Just now, I heard a very good line about grammar. It comes (I can’t check the citation at the moment, but I trust my source) from Kató Lomb’s famous book Polyglot: How I Learn Languages.
“You cannot,” says the famous Hungarian poly-polyglot, “You cannot learn language from grammar, but you learn grammar from language.”
What’s there to be added to that marvelous, super-succinct summary of all the misunderstanding about grammar teaching? I’ve written quite a bit about my experience teaching Latin and Greek in The Netherlands this year. What has happened to language teaching in my own country?
Dutch as a school subject meant literature when I was in school (like, forty years ago). A short story here, a poem there. Medieval Dutch. A highlight of nineteenth-century Dutch literature (Max Havelaar). We famously had one grammar (spelling) lesson a year, followed by a quick test applying a few stupid rules (for those who know Dutch, this was mostly about applying the kofschip rules). It was no big deal. What I hear from students and pick up from a few colleagues now is that Dutch classes have become some horrible thing about grammar, vocabulary (?!), and more torture. What a surprise no high school graduate in The Netherlands wants to read Dutch in university anymore! (It may, by the way, also explain the general disdain of the Dutch for their own language and their embracing silly English expressions where perfectly fine Dutch equivalents are available.)
The modern languages where taught grammar-based in the 1970s and 1980s, but there were some adventurous teachers who were clearly moving in a different direction, and it was not only about grammar and vocabulary, as it often seems to be today (or so I hear from my poor students--third year French, never read a book).
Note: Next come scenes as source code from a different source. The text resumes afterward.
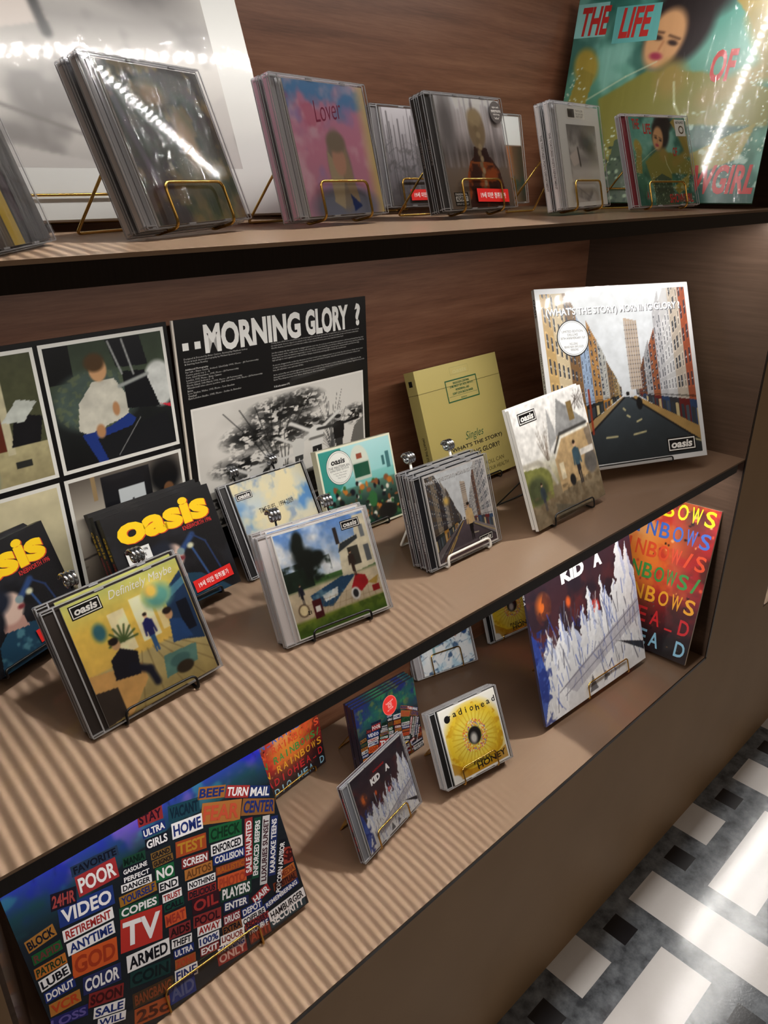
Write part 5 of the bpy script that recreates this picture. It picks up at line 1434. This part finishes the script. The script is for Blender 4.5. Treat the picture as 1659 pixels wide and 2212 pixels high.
def s_fl(p):
    p.disc(.70, .78, .085, (150, 156, 156), 0)
    for t, y, w in (('taylor swift', .82, .10), ('folklore', .785, .14), ('includes', .755, .07), ('cardigan', .725, .10)):
        p.text(t, .70, y, w, .024, (226, 226, 224), 2, res=2)
sticker(r, JW, JH, 'round_sticker', s_fl, -.0014)
stand('FOLK', 'brass wire stand holding the misty grey forest case', M_GOLD, .0102, .034, hw=.037, foot=.07, rear_from=.06)
def art_portrait():
    a = Art(90, 211).vgrad([(0, (150, 120, 96)), (.66, (96, 70, 52)), (.67, (220, 222, 220)), (1, (220, 222, 222))]); a.mix((60, 52, 40), ((a.V < .66) * np.clip((a.U - .8) * 6, 0, 1))); a.mix((176, 110, 66), ((a.V < .66) * np.clip(1 - abs(a.U - .72) * 9, 0, 1))); a.cloud((40, 66, 56), 5, .5, .62, 3, (a.V < .5) * .7)
    return a.out()
jewel('PORT', 'plastic cd case with a white top band peeking out behind the braided person case', art_portrait(), None, tray=(200, 198, 196), spine=(190, 188, 186), group=g, wrap=1)
stand('PORT', 'brass wire stand holding the case with a white top band', M_GOLD, .0102, .034, hw=.037, foot=.07, rear_from=.06)
r = jewel('PEEK', 'plastic cd case with a dark picture peeking out from behind the pink clouds case', art_forest(119), None, tray=(40, 40, 44), spine=(60, 58, 60), group=g, wrap=1)
sticker_age(r, JW, JH, .3, .115, .43, .11, 0, -.0014)
stand('PEEK', 'brass wire stand holding the dark case behind the pink clouds case', M_GOLD, .0102, .034, hw=.037, foot=.07, rear_from=.06)

# --- case turned aside at the end of the row, its left part outside the frame
def art_bands():
    a = Art(90, 221).fill((22, 19, 22)); a.box(0, 0, .43, 1, (96, 86, 80)); a.box(.46, 0, .60, 1, (206, 176, 60)); a.box(.64, .12, .72, .62, (64, 44, 54)); a.cloud((60, 50, 44), 5, .55, .7, 2, (a.U > .74) * .7)
    return a.out()
jewel('T9', 'film-wrapped black cd case with a yellow band at the end of the top shelf', art_bands(), None, tray=(30, 28, 30), spine=(40, 36, 38), wrap=2)
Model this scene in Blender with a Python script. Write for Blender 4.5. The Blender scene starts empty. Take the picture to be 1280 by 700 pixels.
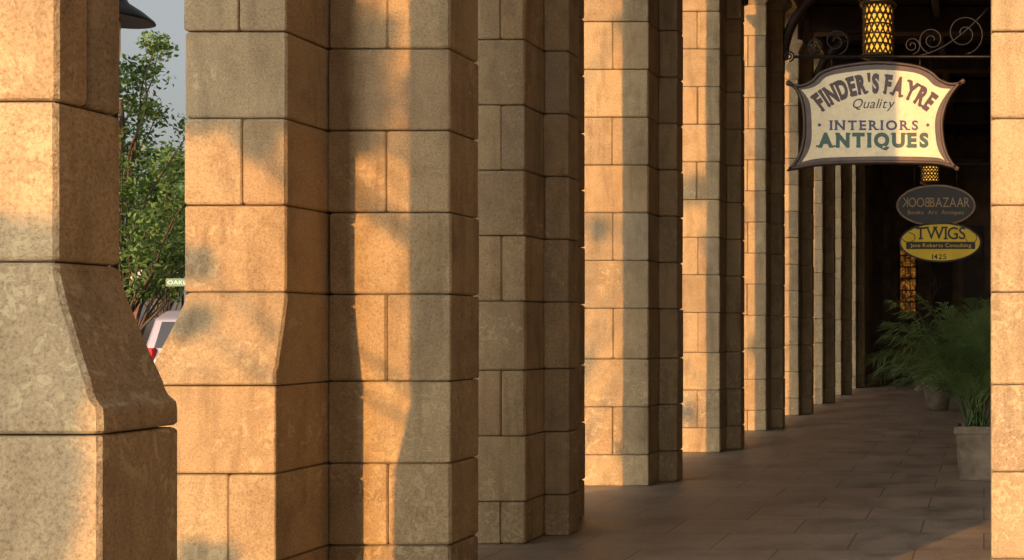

The Classical languages have been grammar-based for a long time in The Netherlands and despite excellent classicists (such as A.G. de Man in In grammaticis veritas [Groningen: Wolters, 1951]) ringing the alarm bell, very little seems to have changed for the past 80 years, or more likely a century and a half. No, something has. It’s even worse than when I was in school. More grammar (not that the kids actually learn it), less stories, much less learning. (Sorry, but I don’t give a penny for turning Latin and Greek into a kind of ancient history class, it seems to me a horrible sell-out, a cop-out for not learning the language, which indeed they don’t, and teachers seem to think it’s fine.)
So what is it with my Dutch colleagues and their odd belief in grammar? Anybody who speaks a few languages fluently knows s/he did not learn that language by studying grammar. The very best students I see in Latin and Greek read, read, read. I ask them, Do you think of grammar rules when reading? Oh no, sir, they smile, almost apologetically, except they do know I love their answer. We just read. If I don’t get it, one very good student adds, I just read it again. And then I get it. The grammar exercises in the reading book? Oh no, says the student, I skip those. And she is right.
Such students learn grammar from language. They have long understood that it ain’t work the other way around, like I found out, realizing I couldn’t read Latin to save my life after six years (very many hours, plus a very decent final exam) of Latin in high school.
How come language teachers don’t seem to see that?